Por entonces remataba Sáenz de Oiza sus Torres Blancas, donde Huarte parece que le dio un piso a Camilo José Cela. Camilo José, aprovechando que estaba Charo en Madrid, nos invitó una tarde a su apartamento a mi señora y a mí. Más que de Sáenz de Oiza, el apartamento parecía una cosa de Salvador Dalí, con sus pasillos derrumbantes y sus laberintos entelados. Era un sitio donde había que sentarse con una pierna fuera y la otra a su caer. Camilo José recibía siempre muy anglosajón, frente a cuatro copas de vino blanco. Yo había pensado divertirme mucho aquella tarde, como otras veces con Camilo, pero pronto advertí que la cosa iba de evitar toda diversión, todo chiste, toda ingeniosidad, todo detalle de buen humor, toda cosa de mal gusto. Se trataba, en fin, de aburrirse anglosajonamente. Se conoce que Cela tenía ese entendimiento del matrimonio. Luego, con los amigos, era otra cosa, como yo tenía bien comprobado. De lo que más me apetecía hablar era de unos cuadros de Millares fechados en aquellos mismos 60 como pósters violentos de lo que sería la década cuando hizo explosión en el 68 y todos nos fuimos a París dejando a Franco completamente solanas con su amigo Carrero, hablando de la batalla de Trafalgar, digo yo. Pero no se pudo hablar nada de Millares, ni siquiera de los precios, qué ordinariez, aunque ya eran fabulosos.
Camilo me explicó a Millares como un paletoide canario que se hacía el paletoide y yo miraba el cuadro que tenía frente a mí, un andrajo de telas duras donde se respiraba algo bovino, toro o buey tirando de un atropo de orejas erguidas, narices ahogantes, cuerdas tirantes como los violines del trabajo. La moda era que aquellos señoritos intelectuales de El Paso pintasen basura estilizada como echándola por las ventanas de El Pardo. Pero Millares no era un señorito jugando a basurero lírico, sino un artista violento y glorioso como Goya que había sublimado el dolor y el esfuerzo, conocidos bien de cerca, mediante unas técnicas donde tema y soporte se confundían o sustituían mutua y periódicamente.

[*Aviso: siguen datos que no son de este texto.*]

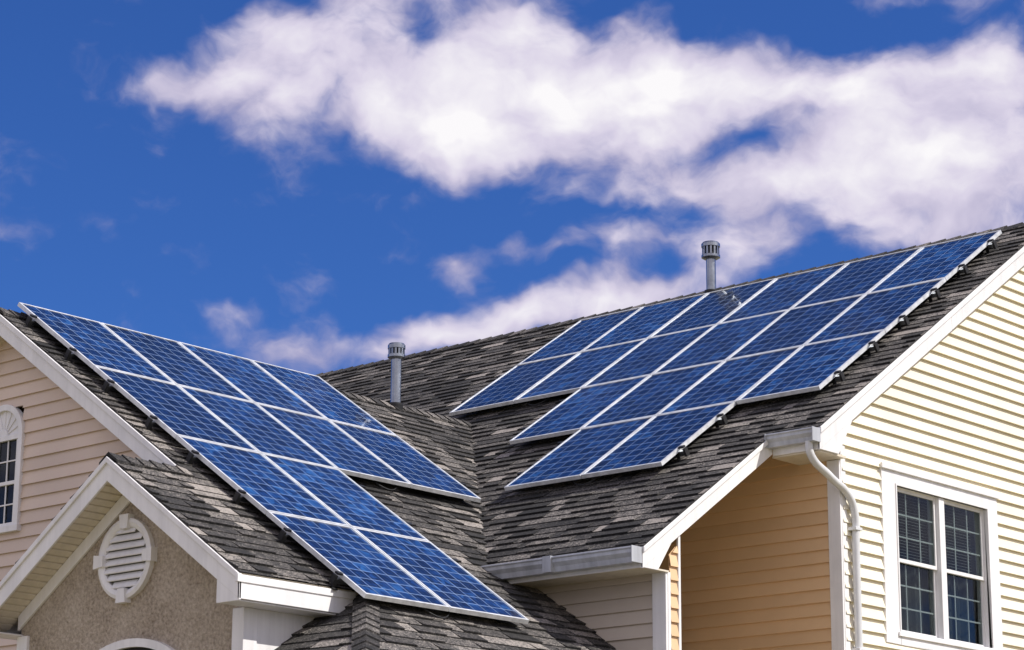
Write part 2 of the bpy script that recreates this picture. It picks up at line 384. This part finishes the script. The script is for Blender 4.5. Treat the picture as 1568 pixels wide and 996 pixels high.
mb = MB()
for z in (4.05, 2.9, 1.2): mb.box(XW+.02, XD+.045, YD-.055, YD+.055, z, z+.03)
mb.done('downspout_straps', [M_DS], bevel=.003)

# ------------------------------------------------------------ walls
SC = .125
def sid(mb, o, e, n, polys, mi=0, seed=1, ex=SC, lip=.022):
    courses(mb, V(o), V(e), V((0, 0, 1)), V(n), polys, ex, None, lambda r, t: lip, lambda r, t: r.random(), seed, True, .001, mi)
mb = MB(); W0, W1, Z0, Z1 = 20.42*K, 22.41*K, 3.17*K, 4.76*K
ztop = lambda y: Rz(y)-.19
ys0 = YO+.02
sid(mb, (XW, 0, 0), (0, 1, 0), (1, 0, 0), [
    [(ys0, -1.6), (W0, -1.6), (W0, ztop(W0)), (ys0, ztop(ys0))],
    [(W0, -1.6), (W1, -1.6), (W1, Z0), (W0, Z0)],
    [(W0, Z1), (W1, Z1), (W1, ztop(W1)), (W0, ztop(W0))],
    [(W1, -1.6), (27.5, -1.6), (27.5, ztop(27.5)), (23.6, ztop(23.6)), (W1, ztop(W1))]], seed=2, lip=.034)
mb.done('right_gable_siding', [M_SIDR])
mb = MB()
sid(mb, (0, YO, 0), (1, 0, 0), (0, -1, 0), [[(-17, -1.6), (XW-.12, -1.6), (XW-.12, 4.98), (-17, 4.98)]], seed=5)
sid(mb, (-13.462, 0, 0), (0, 1, 0), (1, 0, 0), [[(17.34, -1.6), (17.452, -1.6), (17.452, 3.7), (17.34, 3.6)]], seed=5)
mb.done('recessed_wall_siding', [M_SIDO])
mb = MB()
sid(mb, (0, 17.30, 0), (1, 0, 0), (0, -1, 0), [[(-16.6, -1.6), (-13.60, -1.6), (-13.60, 3.45), (-16.6, 3.45)]], seed=8)
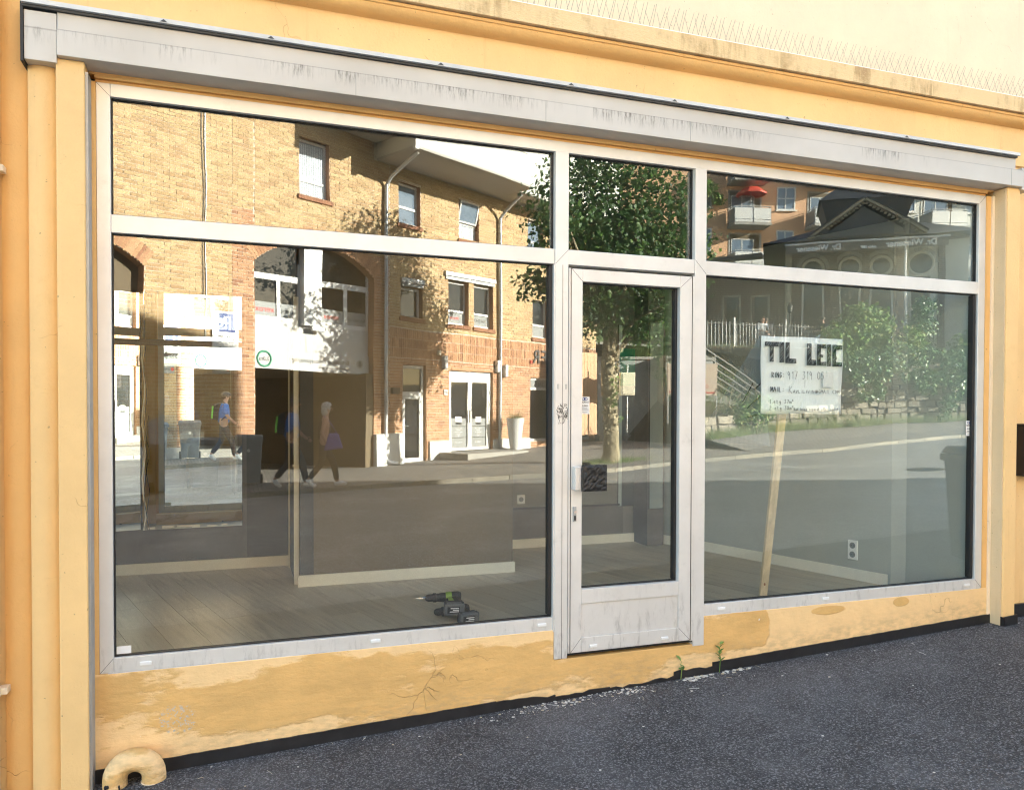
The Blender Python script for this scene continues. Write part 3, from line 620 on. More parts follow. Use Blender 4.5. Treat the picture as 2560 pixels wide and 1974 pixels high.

Millares, pues, no era un esnob como los de El Paso que jugase al lirismo de la mierda, sino un campesino guanche que había cogido la mierda con las dos manos y la había labrado en aquel apartamento de rojos y dorados, como una burla daliniana del fin de siglo. Luego, en las sucesivas casas de Cela, no he visto nunca aquellos gloriosos Millares, que siguen en valor. No sé si mi amigo los vendió o los guardó, cansado de tanta abstracción. Nunca quise volver a preguntarle por los Millares, pero ahora que hemos traspuesto el abstracto por razones críticas, comerciales y otras, daría cualquier cosa por tener ante mí, mientras escribo, ese "canto material" nerudiano, esa "entrada a la madera", ese "estatuto del vino", ese "apogeo del apio" que expresan en pintura todo lo que Neruda, ni esnob ni leches, anotó en su gran libro.